Der Zeitpunkt der Wertberechnung ergibt sich aus § 59 GNotKG; es ist also regelmäßig auf den Zeitpunkt der jeweiligen den Verfahrensgegenstand betreffenden ersten Antragstellung abzustellen; anders ausgedrückt ist der maßgebliche Bewertungszeitpunkt für die Sache bzw. den Grundbesitz derjenige der Fälligkeit der Gebühr (Korintenberg/Tiedtke § 46 Rn. 7 und 78). Der Antrag auf Endvollzug der Kaufvertragsurkunde vom 9.12.2013 mit Eintragung von Eigentumswechsel und Nießbrauch ging am 15.7.2014 beim Grundbuchamt ein (§ 13 Abs. 2 GBO). Laut Beschwerdevorbringen wurde das Objekt aber gerade im Juni/Juli 2014 und somit im Zeitpunkt der Fälligkeit der Gebühr fertiggestellt.

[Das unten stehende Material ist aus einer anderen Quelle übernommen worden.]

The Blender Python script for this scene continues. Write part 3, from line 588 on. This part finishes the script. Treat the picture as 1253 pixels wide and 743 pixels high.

2. Eintragung der Auflassungsvormerkungen

Einer Korrektur bedarf auch nicht die Festsetzung für die Eintragung der Vormerkungen. Weil Zeitpunkt der Wertberechnung derjenige der Fälligkeit der Gebühr ist und sich dieser aus der Antragstellung beim Grundbuchamt ergibt (§ 59 GNotKG; § 13 Abs. 2 GBO), kommt es zwar grundsätzlich auf das Datum des Antragseingangs am 11.12.2013 an (siehe II. 1. c) (3)). Die Erweiterungsbauten im Objekt Sch.-Straße mit gewerblich genutztem Atrium und drei Reihenhäusern waren im Dezember 2013 noch nicht fertiggestellt. Allerdings weist schon das zum Stichtag 15.1.2010 erstellte Verkehrswertgutachten die zusätzliche Bebauung in entsprechender und dann letztlich auch umgesetzter Planung aus (Ziff. 3.5.3, 4.2, 4.4 und 5.4). Es ist auch offensichtlich, dass bei Fertigstellung Mitte 2014 die Bauarbeiten im Dezember 2013 längst begonnen hatten und deren Abschluss im kommenden Jahr absehbar war. Dann liegen aber für eine (positive) Wertveränderung in späterer Zeit bereits im Dezember 2013 konkrete Anhaltspunkte vor, die es erlauben, die Abweichung bereits in der Gegenwart (also zum Stichtag 11.12.2013) zu berücksichtigen (vgl. Korintenberg/Fackelmann § 59 Rn. 36).

3. Eine Kostenentscheidung ist nicht veranlasst, weil das Verfahren gebührenfrei ist und Kosten nicht erstattet werden (vgl. § 83 Abs. 3 GNotKG).